| What this task involves |
Output the full material exactly as it appears here.

| Record set |
::::::::::
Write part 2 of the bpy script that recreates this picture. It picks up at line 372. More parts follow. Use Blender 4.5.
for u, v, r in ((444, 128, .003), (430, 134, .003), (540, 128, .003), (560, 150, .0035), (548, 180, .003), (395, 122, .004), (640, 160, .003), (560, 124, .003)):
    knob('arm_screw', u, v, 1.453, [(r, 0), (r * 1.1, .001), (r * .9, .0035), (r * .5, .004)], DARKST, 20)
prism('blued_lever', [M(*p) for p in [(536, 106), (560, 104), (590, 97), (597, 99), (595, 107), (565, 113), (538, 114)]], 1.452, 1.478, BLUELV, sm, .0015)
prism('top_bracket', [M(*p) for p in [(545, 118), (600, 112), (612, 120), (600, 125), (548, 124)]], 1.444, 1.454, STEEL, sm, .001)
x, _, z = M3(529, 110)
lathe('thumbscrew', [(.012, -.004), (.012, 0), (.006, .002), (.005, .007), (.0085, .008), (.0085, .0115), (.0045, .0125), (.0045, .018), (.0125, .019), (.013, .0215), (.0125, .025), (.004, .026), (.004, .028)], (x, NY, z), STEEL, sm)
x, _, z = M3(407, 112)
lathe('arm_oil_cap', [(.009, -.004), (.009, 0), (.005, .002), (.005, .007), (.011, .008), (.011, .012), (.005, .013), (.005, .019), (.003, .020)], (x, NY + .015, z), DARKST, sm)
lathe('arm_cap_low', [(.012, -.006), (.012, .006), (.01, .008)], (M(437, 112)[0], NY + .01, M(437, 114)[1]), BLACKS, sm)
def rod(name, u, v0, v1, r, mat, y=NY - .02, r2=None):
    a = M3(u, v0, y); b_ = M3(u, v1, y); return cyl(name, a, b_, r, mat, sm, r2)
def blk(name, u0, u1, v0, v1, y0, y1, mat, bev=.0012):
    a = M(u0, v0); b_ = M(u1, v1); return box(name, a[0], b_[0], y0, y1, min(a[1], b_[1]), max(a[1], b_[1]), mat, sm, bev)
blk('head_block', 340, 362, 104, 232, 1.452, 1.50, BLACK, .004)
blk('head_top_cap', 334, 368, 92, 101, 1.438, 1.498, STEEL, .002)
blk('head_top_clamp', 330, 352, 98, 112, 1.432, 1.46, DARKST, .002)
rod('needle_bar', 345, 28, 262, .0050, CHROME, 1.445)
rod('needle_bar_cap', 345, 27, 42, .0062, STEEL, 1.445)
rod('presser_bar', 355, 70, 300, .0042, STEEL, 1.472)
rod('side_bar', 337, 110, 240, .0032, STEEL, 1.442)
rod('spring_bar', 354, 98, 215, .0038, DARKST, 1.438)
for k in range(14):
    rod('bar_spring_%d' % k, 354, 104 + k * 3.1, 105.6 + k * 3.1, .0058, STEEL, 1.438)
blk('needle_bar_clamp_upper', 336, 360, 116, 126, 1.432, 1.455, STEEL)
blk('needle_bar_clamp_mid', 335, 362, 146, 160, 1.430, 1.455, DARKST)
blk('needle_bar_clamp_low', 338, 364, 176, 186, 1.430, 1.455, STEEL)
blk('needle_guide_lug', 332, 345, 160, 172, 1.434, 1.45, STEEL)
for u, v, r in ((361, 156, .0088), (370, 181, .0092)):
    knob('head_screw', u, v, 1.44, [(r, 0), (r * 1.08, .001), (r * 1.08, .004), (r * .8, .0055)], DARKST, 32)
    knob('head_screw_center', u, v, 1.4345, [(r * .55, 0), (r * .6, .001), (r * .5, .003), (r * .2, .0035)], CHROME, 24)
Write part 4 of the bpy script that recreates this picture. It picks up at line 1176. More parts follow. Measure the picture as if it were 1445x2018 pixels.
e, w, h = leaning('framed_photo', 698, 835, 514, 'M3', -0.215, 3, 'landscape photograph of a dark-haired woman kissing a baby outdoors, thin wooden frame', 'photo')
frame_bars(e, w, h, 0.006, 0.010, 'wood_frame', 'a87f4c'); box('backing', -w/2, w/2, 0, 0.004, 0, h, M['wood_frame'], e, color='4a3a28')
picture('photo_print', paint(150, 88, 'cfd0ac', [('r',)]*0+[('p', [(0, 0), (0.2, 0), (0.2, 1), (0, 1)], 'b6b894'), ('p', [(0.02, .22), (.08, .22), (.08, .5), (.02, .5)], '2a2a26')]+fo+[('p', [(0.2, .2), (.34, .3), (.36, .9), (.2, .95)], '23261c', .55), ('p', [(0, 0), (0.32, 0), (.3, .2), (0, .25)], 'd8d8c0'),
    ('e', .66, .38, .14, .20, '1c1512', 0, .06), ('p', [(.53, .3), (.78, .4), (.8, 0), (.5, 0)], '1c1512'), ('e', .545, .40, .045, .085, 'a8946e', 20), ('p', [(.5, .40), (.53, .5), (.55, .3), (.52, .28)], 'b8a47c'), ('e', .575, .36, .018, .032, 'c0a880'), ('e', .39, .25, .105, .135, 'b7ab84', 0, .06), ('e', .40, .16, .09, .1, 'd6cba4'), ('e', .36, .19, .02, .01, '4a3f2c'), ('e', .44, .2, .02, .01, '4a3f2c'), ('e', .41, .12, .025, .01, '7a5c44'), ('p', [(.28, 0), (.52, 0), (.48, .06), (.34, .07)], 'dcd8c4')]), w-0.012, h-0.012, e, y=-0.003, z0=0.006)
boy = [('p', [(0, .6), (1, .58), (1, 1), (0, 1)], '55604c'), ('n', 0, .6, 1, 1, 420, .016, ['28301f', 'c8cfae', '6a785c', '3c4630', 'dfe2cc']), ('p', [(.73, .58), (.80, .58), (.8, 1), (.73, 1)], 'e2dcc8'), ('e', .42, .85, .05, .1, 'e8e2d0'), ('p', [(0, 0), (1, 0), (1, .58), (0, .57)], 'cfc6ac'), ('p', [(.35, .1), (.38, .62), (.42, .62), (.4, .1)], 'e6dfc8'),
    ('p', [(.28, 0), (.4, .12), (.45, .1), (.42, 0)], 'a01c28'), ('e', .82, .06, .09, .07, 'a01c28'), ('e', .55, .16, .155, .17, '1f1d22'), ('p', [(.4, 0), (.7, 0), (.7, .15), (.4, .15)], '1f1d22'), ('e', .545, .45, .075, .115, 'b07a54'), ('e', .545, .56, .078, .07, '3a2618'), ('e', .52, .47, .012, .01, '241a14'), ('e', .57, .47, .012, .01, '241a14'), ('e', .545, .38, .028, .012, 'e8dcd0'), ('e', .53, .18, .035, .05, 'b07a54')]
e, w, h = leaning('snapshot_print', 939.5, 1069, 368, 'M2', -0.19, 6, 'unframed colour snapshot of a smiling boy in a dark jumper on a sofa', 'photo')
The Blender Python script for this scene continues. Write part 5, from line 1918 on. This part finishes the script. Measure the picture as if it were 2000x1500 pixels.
::::::::::
| Solution below |
Write part 2 of the bpy script that recreates this picture. It picks up at line 372. More parts follow. Use Blender 4.5.
for u, v, r in ((444, 128, .003), (430, 134, .003), (540, 128, .003), (560, 150, .0035), (548, 180, .003), (395, 122, .004), (640, 160, .003), (560, 124, .003)):
    knob('arm_screw', u, v, 1.453, [(r, 0), (r * 1.1, .001), (r * .9, .0035), (r * .5, .004)], DARKST, 20)
prism('blued_lever', [M(*p) for p in [(536, 106), (560, 104), (590, 97), (597, 99), (595, 107), (565, 113), (538, 114)]], 1.452, 1.478, BLUELV, sm, .0015)
prism('top_bracket', [M(*p) for p in [(545, 118), (600, 112), (612, 120), (600, 125), (548, 124)]], 1.444, 1.454, STEEL, sm, .001)
x, _, z = M3(529, 110)
lathe('thumbscrew', [(.012, -.004), (.012, 0), (.006, .002), (.005, .007), (.0085, .008), (.0085, .0115), (.0045, .0125), (.0045, .018), (.0125, .019), (.013, .0215), (.0125, .025), (.004, .026), (.004, .028)], (x, NY, z), STEEL, sm)
x, _, z = M3(407, 112)
lathe('arm_oil_cap', [(.009, -.004), (.009, 0), (.005, .002), (.005, .007), (.011, .008), (.011, .012), (.005, .013), (.005, .019), (.003, .020)], (x, NY + .015, z), DARKST, sm)
lathe('arm_cap_low', [(.012, -.006), (.012, .006), (.01, .008)], (M(437, 112)[0], NY + .01, M(437, 114)[1]), BLACKS, sm)
def rod(name, u, v0, v1, r, mat, y=NY - .02, r2=None):
    a = M3(u, v0, y); b_ = M3(u, v1, y); return cyl(name, a, b_, r, mat, sm, r2)
def blk(name, u0, u1, v0, v1, y0, y1, mat, bev=.0012):
    a = M(u0, v0); b_ = M(u1, v1); return box(name, a[0], b_[0], y0, y1, min(a[1], b_[1]), max(a[1], b_[1]), mat, sm, bev)
blk('head_block', 340, 362, 104, 232, 1.452, 1.50, BLACK, .004)
blk('head_top_cap', 334, 368, 92, 101, 1.438, 1.498, STEEL, .002)
blk('head_top_clamp', 330, 352, 98, 112, 1.432, 1.46, DARKST, .002)
rod('needle_bar', 345, 28, 262, .0050, CHROME, 1.445)
rod('needle_bar_cap', 345, 27, 42, .0062, STEEL, 1.445)
rod('presser_bar', 355, 70, 300, .0042, STEEL, 1.472)
rod('side_bar', 337, 110, 240, .0032, STEEL, 1.442)
rod('spring_bar', 354, 98, 215, .0038, DARKST, 1.438)
for k in range(14):
    rod('bar_spring_%d' % k, 354, 104 + k * 3.1, 105.6 + k * 3.1, .0058, STEEL, 1.438)
blk('needle_bar_clamp_upper', 336, 360, 116, 126, 1.432, 1.455, STEEL)
blk('needle_bar_clamp_mid', 335, 362, 146, 160, 1.430, 1.455, DARKST)
blk('needle_bar_clamp_low', 338, 364, 176, 186, 1.430, 1.455, STEEL)
blk('needle_guide_lug', 332, 345, 160, 172, 1.434, 1.45, STEEL)
for u, v, r in ((361, 156, .0088), (370, 181, .0092)):
    knob('head_screw', u, v, 1.44, [(r, 0), (r * 1.08, .001), (r * 1.08, .004), (r * .8, .0055)], DARKST, 32)
    knob('head_screw_center', u, v, 1.4345, [(r * .55, 0), (r * .6, .001), (r * .5, .003), (r * .2, .0035)], CHROME, 24)
Write part 4 of the bpy script that recreates this picture. It picks up at line 1176. More parts follow. Measure the picture as if it were 1445x2018 pixels.
e, w, h = leaning('framed_photo', 698, 835, 514, 'M3', -0.215, 3, 'landscape photograph of a dark-haired woman kissing a baby outdoors, thin wooden frame', 'photo')
frame_bars(e, w, h, 0.006, 0.010, 'wood_frame', 'a87f4c'); box('backing', -w/2, w/2, 0, 0.004, 0, h, M['wood_frame'], e, color='4a3a28')
picture('photo_print', paint(150, 88, 'cfd0ac', [('r',)]*0+[('p', [(0, 0), (0.2, 0), (0.2, 1), (0, 1)], 'b6b894'), ('p', [(0.02, .22), (.08, .22), (.08, .5), (.02, .5)], '2a2a26')]+fo+[('p', [(0.2, .2), (.34, .3), (.36, .9), (.2, .95)], '23261c', .55), ('p', [(0, 0), (0.32, 0), (.3, .2), (0, .25)], 'd8d8c0'),
    ('e', .66, .38, .14, .20, '1c1512', 0, .06), ('p', [(.53, .3), (.78, .4), (.8, 0), (.5, 0)], '1c1512'), ('e', .545, .40, .045, .085, 'a8946e', 20), ('p', [(.5, .40), (.53, .5), (.55, .3), (.52, .28)], 'b8a47c'), ('e', .575, .36, .018, .032, 'c0a880'), ('e', .39, .25, .105, .135, 'b7ab84', 0, .06), ('e', .40, .16, .09, .1, 'd6cba4'), ('e', .36, .19, .02, .01, '4a3f2c'), ('e', .44, .2, .02, .01, '4a3f2c'), ('e', .41, .12, .025, .01, '7a5c44'), ('p', [(.28, 0), (.52, 0), (.48, .06), (.34, .07)], 'dcd8c4')]), w-0.012, h-0.012, e, y=-0.003, z0=0.006)
boy = [('p', [(0, .6), (1, .58), (1, 1), (0, 1)], '55604c'), ('n', 0, .6, 1, 1, 420, .016, ['28301f', 'c8cfae', '6a785c', '3c4630', 'dfe2cc']), ('p', [(.73, .58), (.80, .58), (.8, 1), (.73, 1)], 'e2dcc8'), ('e', .42, .85, .05, .1, 'e8e2d0'), ('p', [(0, 0), (1, 0), (1, .58), (0, .57)], 'cfc6ac'), ('p', [(.35, .1), (.38, .62), (.42, .62), (.4, .1)], 'e6dfc8'),
    ('p', [(.28, 0), (.4, .12), (.45, .1), (.42, 0)], 'a01c28'), ('e', .82, .06, .09, .07, 'a01c28'), ('e', .55, .16, .155, .17, '1f1d22'), ('p', [(.4, 0), (.7, 0), (.7, .15), (.4, .15)], '1f1d22'), ('e', .545, .45, .075, .115, 'b07a54'), ('e', .545, .56, .078, .07, '3a2618'), ('e', .52, .47, .012, .01, '241a14'), ('e', .57, .47, .012, .01, '241a14'), ('e', .545, .38, .028, .012, 'e8dcd0'), ('e', .53, .18, .035, .05, 'b07a54')]
e, w, h = leaning('snapshot_print', 939.5, 1069, 368, 'M2', -0.19, 6, 'unframed colour snapshot of a smiling boy in a dark jumper on a sofa', 'photo')
The Blender Python script for this scene continues. Write part 5, from line 1918 on. This part finishes the script. Measure the picture as if it were 2000x1500 pixels.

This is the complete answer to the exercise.